Key returns to Tech as good coach, better recruiter

Photo by Joey Cerone

In hiring Alabama offensive line coach Brent Key to serve in largely the same role in Atlanta, Tech football accomplished last week what seemed wildly improbable: convincing a top recruiter from a powerhouse school to leave perennial championship contention behind in favor of a program in need of revitalization. There are a number of reasons why that might have happened.

Perhaps it was the allure of working with his old colleague Geoff Collins, who put together Tech’s vaunted 2007 recruiting class, that won him over. That class, which brought in Morgan Burnett, Jonathan Dwyer, Derrick Morgan, Josh Nesbitt and Roddy Jones, among others, remains arguably the best in the school’s modern history. 

Perhaps Key had been pining to return to his alma mater, which favored triple-option offensive assistants under Paul Johnson and left little place for the big, burly offensive linemen Key has coached at his latest stop.

Or maybe Key realized that his career would advance no further in Tuscaloosa and figured he would be next in line to assume the mantle of offensive coordinator if Collins hire Dave Patenaude flamed out. 

At any rate, Tech has added a coach whose resume, at least from a layperson’s view, outshines that of any position coach to patrol the home sideline at Bobby Dodd Stadium during the Johnson era.

The Key hire was not without some minor drama. After both the Atlanta Journal-Constitution and Rivals.com reported that Key had all but inked his contract to join Collins’ staff, Key denied rumors that he had spoken to Tech about a new job in the run-up to the national championship game. 

“I don’t know where it came from,” Key demurred in reference to the rumors when local media questioned him about his plans.

While it seemed like the sort of boilerplate denial made by a coach whose mind was ostensibly on the game immediately ahead, it also left open the possibility that Nick Saban had convinced Key to stay.
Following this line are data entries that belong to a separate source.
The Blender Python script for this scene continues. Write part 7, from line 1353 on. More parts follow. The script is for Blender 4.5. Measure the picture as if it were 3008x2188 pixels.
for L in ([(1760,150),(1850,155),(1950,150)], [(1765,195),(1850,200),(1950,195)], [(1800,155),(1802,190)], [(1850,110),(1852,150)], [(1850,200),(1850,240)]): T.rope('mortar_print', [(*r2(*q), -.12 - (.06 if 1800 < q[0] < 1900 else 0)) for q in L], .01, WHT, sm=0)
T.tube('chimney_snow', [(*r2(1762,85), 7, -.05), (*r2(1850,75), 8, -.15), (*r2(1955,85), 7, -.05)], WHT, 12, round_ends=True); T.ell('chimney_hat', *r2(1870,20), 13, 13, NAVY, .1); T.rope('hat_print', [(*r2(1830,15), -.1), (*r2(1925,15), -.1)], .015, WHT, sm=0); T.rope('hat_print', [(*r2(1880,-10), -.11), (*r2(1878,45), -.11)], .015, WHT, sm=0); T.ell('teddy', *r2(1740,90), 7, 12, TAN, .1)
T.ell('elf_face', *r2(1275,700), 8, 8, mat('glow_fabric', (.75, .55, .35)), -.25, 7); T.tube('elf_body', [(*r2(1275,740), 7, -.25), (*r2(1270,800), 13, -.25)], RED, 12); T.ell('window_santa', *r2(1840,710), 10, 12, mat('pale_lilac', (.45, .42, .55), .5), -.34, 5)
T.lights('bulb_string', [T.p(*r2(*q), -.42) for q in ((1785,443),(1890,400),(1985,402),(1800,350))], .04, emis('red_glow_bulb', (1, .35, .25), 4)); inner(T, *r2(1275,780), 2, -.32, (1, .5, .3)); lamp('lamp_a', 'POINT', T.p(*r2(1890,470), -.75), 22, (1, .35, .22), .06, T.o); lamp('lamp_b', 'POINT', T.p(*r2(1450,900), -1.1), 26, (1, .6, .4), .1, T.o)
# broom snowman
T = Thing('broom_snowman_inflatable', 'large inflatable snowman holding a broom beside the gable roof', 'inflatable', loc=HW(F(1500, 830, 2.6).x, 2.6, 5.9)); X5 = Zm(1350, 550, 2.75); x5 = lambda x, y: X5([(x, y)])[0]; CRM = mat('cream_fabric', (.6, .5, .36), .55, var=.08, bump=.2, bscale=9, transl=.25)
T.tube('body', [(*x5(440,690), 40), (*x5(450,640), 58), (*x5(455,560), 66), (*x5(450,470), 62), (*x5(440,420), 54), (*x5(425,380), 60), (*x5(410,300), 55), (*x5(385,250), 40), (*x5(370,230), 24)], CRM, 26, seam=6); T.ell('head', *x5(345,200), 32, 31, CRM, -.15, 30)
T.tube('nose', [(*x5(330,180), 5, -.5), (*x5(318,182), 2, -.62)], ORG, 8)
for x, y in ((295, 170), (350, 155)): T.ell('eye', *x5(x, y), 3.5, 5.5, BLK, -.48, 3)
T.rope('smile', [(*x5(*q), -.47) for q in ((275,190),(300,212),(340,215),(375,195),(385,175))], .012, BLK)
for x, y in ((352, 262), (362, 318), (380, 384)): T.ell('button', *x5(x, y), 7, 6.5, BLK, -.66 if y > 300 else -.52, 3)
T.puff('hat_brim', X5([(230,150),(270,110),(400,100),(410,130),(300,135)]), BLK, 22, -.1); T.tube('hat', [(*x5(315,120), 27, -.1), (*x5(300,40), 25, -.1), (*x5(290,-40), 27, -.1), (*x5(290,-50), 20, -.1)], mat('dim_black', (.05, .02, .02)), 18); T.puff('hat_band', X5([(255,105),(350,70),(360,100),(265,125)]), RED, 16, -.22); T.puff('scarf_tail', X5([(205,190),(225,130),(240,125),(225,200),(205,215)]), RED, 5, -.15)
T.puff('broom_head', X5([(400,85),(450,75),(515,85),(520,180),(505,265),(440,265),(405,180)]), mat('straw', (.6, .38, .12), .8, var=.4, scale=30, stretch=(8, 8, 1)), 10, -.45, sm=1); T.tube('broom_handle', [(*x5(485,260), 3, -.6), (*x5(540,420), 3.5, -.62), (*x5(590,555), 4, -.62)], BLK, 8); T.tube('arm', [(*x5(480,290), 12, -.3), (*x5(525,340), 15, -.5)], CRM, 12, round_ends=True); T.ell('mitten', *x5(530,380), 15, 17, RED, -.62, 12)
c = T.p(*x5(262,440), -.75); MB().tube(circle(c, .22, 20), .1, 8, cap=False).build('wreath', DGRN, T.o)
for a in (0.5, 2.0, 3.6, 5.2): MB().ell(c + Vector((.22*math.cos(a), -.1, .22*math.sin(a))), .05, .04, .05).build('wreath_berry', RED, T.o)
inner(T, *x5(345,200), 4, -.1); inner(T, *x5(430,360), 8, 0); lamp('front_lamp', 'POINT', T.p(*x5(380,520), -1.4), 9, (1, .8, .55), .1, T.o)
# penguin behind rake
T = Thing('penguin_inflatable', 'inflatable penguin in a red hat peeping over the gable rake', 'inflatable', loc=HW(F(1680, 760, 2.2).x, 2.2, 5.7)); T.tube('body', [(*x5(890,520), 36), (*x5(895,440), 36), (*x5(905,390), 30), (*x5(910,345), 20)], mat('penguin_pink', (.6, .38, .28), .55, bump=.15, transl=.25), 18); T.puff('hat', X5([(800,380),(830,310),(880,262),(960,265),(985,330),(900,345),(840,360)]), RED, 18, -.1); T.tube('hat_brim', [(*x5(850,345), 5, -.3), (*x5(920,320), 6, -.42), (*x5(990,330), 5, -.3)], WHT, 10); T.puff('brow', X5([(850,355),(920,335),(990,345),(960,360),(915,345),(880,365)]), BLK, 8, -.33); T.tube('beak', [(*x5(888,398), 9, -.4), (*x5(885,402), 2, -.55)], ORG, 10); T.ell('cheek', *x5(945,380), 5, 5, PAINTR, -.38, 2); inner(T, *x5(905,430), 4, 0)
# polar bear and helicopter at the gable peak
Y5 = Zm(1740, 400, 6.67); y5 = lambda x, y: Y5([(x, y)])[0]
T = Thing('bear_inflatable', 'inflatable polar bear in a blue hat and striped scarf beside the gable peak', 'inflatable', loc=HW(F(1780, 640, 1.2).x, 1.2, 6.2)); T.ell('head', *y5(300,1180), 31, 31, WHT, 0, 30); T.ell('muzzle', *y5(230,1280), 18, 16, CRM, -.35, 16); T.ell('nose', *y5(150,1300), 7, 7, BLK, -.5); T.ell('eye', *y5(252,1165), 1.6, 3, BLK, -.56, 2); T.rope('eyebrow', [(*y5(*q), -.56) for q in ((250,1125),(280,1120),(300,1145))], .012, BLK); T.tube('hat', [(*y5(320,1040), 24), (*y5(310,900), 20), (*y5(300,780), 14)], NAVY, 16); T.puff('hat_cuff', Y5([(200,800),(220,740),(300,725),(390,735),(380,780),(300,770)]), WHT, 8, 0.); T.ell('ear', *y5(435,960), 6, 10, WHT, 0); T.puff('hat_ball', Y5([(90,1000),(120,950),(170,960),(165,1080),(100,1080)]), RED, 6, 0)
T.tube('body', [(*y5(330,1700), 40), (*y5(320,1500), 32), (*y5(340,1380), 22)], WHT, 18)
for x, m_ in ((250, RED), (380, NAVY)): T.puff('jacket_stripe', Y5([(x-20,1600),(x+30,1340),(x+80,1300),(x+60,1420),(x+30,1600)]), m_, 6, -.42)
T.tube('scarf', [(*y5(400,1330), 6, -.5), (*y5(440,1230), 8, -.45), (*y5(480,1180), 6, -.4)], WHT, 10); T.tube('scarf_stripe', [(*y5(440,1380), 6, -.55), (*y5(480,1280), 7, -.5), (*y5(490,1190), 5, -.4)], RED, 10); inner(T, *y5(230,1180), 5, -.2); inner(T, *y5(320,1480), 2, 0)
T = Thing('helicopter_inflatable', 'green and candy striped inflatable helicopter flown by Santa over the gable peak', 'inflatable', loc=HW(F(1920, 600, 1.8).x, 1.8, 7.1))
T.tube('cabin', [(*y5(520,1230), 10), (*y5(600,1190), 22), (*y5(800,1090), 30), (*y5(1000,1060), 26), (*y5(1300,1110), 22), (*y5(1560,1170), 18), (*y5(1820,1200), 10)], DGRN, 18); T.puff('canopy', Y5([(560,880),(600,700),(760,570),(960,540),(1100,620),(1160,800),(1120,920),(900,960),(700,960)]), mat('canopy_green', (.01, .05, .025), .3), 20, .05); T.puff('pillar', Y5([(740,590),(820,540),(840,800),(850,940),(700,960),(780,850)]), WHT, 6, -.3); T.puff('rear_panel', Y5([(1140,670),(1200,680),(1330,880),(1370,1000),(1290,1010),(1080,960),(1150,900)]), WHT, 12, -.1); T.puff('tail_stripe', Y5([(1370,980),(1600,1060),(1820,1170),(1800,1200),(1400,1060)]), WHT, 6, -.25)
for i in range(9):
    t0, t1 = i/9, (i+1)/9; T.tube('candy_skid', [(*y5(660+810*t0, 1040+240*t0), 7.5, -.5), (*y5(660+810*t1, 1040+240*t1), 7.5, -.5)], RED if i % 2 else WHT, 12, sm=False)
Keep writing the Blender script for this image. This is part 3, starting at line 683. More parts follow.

But when Key signed his contract in Atlanta a few days later, that doubt was officially quashed.

Key ranked as the No. 5 recruiter in the country for the Class of 2019 by 247Sports — he has secured nine commits and ranks better than any recruiter in the ACC. 

For reference, Andy McCollum, Tech’s best recruiter last year, was good for only No. 11 in the conference. It is fair to expect Key to drop in the rankings this year, perhaps significantly so. After all, Key has gone from recruiting players to a school that has contended for national championships on an annual basis to a school that has not made a New Year’s Six bowl since the 2014 season. 

And as those who follow the program have recognized time and time again, Tech is a difficult school at which to recruit. The academics are rigorous, the culture is far from laid-back and while Atlanta is a bustling city, it is hard to paint a picture of stardom at a school that does not even dominate its own city in terms of fanbase. But if anyone can succeed in this environment, it is the tandem of Collins and Key.

A concern brought forth by some fans is the rumor that while at Central Florida, where Key coached before his stint in Tuscaloosa, Key recruited negatively against Tech, discouraging athletes from attending his alma mater. This evidently did not worry Collins enough to prevent him from hiring his old colleague, and for good reason. Key’s job at Central Florida was to convince athletes to pick his school over Tech, and like it or not, negative recruiting is part and parcel of the job of a college football coach. And those afraid of the hypocrisy that would ensue if Key now espouses the virtues of his Tech degree and experience ought to remember that the 18-year-olds Key is targeting now are not the same 18-year-olds he targeted at UCF. It is highly unlikely that they will make college decisions based on message-board rumors.

Tech football is undergoing a similar transition to that which men’s basketball started nearly three years ago by hiring a young, upstart coach with a great recruiting record. 

On the hardwood, the results have been mixed. Josh Pastner seems to be a better in-game coach than most expected ­— the book on his Memphis tenure was that he was capable of bringing in elite talent but could not do anything with it ­— but the five-star prospects are yet to come knocking. Perhaps Tech will find the same result when it comes to football; maybe Collins, Key and the rest of the coaching staff will have to rely on good halftime adjustments and player development to get wins.

But if the program’s new identity as an aspirant thanks to recruiting powerhouse works out, it will be largely thanks to Brent Key, home at his alma mater at last.